▸ **Task details**:
Find each line containing the string "range" and return it.
'''
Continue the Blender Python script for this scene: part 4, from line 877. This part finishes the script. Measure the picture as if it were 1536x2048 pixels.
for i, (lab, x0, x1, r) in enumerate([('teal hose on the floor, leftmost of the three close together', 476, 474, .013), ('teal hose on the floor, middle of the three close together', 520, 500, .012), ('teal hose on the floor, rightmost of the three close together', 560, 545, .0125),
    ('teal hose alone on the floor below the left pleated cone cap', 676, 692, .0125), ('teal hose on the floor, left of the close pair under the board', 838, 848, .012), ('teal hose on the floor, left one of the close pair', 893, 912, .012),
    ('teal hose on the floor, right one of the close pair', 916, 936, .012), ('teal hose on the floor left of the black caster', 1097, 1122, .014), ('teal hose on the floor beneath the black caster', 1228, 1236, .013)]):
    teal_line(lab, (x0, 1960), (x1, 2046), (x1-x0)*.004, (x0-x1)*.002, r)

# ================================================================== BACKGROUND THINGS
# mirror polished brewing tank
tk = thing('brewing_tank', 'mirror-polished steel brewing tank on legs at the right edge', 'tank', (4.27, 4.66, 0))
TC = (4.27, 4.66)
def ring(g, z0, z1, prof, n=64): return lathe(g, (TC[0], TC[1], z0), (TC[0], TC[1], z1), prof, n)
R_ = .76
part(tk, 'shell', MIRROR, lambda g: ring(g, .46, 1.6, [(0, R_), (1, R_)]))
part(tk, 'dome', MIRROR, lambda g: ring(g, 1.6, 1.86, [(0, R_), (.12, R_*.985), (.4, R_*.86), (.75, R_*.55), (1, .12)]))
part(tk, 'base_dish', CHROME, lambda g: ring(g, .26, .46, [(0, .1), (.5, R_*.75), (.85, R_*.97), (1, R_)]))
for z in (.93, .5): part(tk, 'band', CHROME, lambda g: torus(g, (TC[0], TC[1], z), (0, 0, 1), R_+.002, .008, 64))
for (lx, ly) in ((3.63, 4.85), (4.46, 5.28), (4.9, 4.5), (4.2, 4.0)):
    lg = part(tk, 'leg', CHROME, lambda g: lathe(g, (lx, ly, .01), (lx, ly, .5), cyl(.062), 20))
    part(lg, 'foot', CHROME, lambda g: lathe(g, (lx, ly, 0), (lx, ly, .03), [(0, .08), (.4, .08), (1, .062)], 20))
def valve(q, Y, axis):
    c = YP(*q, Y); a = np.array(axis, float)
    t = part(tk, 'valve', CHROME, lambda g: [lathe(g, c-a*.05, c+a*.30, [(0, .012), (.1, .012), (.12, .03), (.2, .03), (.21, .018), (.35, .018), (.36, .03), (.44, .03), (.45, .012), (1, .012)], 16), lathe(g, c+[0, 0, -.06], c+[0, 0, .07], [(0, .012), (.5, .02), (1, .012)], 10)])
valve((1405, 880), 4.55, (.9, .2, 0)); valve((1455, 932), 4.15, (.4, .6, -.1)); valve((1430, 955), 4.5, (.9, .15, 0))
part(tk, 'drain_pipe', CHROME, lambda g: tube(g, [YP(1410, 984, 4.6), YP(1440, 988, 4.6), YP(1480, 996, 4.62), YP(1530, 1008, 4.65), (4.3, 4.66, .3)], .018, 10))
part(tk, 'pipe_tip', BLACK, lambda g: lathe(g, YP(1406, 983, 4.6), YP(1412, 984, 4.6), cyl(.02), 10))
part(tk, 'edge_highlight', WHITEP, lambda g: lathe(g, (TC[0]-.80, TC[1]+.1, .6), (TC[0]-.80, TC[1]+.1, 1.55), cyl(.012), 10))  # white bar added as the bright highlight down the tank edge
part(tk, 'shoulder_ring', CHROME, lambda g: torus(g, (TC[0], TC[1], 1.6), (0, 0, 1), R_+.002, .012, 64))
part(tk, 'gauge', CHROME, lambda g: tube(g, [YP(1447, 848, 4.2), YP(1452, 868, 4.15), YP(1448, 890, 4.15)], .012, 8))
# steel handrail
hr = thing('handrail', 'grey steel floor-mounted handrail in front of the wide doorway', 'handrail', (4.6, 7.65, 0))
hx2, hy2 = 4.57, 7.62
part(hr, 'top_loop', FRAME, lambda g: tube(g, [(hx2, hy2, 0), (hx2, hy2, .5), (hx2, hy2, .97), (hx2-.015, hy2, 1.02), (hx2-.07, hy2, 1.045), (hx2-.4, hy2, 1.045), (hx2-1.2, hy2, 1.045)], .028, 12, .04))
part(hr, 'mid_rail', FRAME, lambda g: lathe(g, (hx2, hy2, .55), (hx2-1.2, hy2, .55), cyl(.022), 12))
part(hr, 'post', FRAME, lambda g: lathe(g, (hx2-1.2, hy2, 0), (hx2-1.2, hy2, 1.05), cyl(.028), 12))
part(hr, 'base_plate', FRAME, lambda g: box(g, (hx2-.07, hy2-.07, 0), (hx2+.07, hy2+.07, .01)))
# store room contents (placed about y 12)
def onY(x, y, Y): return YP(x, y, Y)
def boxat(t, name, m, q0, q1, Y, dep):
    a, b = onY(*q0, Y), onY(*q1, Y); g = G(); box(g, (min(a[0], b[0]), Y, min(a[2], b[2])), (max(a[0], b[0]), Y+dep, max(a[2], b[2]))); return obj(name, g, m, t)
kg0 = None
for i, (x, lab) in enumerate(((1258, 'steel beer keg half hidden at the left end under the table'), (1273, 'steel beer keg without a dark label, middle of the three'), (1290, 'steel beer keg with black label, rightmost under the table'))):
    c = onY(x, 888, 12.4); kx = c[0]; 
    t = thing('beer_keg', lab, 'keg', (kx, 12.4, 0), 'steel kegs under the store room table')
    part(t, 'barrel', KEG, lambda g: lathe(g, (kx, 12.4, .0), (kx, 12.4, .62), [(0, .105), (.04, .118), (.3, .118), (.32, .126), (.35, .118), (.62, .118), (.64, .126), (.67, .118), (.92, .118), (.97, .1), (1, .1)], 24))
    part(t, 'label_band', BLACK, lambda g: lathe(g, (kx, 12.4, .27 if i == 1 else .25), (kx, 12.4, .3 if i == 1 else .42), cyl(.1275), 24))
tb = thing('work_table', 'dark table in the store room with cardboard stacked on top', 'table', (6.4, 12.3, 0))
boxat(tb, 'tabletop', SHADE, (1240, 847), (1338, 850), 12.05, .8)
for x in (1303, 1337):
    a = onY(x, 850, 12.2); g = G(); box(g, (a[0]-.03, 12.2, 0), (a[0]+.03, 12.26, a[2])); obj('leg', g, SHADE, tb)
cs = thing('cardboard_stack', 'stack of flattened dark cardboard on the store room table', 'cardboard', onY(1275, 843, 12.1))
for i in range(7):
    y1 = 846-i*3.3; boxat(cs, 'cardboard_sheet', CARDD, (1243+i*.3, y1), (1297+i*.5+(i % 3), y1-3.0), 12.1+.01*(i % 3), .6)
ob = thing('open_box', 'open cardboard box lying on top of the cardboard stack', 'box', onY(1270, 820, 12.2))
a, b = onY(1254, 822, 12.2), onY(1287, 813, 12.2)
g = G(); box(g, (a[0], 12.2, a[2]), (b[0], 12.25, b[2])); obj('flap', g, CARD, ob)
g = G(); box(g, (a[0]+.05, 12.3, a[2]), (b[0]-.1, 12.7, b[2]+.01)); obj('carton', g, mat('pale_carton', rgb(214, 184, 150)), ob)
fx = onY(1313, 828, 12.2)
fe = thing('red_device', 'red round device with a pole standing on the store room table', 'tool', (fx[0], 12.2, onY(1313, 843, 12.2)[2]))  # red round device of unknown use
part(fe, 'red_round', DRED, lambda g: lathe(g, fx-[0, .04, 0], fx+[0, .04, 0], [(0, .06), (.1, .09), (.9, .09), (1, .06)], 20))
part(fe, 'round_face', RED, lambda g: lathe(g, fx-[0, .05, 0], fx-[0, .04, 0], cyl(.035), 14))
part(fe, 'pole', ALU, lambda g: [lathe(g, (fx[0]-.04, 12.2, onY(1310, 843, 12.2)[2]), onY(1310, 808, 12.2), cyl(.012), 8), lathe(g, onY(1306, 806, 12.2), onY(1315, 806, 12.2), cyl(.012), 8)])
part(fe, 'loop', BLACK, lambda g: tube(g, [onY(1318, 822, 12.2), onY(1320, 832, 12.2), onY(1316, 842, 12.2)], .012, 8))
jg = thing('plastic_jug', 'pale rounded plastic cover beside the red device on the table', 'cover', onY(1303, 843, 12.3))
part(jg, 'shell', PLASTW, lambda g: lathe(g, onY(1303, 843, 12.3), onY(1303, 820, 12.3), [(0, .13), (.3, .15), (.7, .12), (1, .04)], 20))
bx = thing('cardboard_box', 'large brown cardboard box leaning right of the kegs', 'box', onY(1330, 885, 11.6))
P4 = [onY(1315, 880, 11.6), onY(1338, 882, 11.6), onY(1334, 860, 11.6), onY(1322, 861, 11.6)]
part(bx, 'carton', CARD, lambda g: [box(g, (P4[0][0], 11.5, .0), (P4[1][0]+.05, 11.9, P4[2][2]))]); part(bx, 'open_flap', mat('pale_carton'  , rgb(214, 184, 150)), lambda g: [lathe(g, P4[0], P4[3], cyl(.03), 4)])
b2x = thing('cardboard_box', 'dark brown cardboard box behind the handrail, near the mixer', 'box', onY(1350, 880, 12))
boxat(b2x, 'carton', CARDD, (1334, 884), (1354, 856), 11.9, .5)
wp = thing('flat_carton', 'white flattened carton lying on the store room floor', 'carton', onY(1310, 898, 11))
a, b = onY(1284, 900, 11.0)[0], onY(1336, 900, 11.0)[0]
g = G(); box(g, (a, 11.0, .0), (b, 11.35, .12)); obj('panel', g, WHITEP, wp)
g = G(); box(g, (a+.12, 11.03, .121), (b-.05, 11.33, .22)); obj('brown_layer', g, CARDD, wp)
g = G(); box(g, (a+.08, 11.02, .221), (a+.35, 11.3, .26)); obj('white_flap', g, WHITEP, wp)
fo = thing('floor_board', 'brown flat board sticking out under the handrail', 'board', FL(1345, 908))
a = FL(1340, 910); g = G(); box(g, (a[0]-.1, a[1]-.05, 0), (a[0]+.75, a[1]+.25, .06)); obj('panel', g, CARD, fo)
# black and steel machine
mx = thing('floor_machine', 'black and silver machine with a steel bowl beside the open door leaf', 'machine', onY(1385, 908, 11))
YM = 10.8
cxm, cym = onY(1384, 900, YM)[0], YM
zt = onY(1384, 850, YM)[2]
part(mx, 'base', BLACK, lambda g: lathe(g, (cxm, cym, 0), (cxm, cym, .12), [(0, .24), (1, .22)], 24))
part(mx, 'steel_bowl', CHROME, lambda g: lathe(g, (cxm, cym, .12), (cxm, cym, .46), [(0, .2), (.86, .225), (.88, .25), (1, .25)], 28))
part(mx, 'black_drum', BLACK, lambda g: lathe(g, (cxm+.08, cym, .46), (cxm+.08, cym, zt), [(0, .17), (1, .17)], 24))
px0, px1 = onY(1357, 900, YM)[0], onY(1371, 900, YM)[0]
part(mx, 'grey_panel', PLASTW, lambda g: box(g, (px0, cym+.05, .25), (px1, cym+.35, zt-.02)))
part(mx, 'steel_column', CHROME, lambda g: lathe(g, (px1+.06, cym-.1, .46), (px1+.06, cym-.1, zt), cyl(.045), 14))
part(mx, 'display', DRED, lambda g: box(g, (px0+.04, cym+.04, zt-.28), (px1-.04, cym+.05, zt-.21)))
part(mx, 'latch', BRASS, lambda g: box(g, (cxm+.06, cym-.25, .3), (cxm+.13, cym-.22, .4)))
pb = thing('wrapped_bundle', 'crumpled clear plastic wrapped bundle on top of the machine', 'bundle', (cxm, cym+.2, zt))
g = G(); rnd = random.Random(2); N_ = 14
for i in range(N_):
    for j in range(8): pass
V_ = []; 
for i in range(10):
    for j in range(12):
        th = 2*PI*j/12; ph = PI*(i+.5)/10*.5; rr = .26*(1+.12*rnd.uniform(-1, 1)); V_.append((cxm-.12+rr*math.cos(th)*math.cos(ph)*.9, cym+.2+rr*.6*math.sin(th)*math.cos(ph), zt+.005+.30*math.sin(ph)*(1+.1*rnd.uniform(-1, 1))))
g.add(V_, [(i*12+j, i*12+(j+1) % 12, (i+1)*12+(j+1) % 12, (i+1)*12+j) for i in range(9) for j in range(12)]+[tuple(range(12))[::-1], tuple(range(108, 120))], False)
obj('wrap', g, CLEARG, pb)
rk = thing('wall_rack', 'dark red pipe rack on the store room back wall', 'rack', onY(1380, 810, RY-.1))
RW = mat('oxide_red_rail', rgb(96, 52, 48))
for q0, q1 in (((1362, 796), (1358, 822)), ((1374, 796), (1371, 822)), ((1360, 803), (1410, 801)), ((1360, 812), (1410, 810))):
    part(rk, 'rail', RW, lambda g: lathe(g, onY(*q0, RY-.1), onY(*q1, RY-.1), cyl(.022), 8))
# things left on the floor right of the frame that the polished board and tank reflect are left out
'''
▸ **The completed task**:
for i in range(7):
for i in range(N_):
    for j in range(8): pass
for i in range(10):
    for j in range(12):
g.add(V_, [(i*12+j, i*12+(j+1) % 12, (i+1)*12+(j+1) % 12, (i+1)*12+j) for i in range(9) for j in range(12)]+[tuple(range(12))[::-1], tuple(range(108, 120))], False)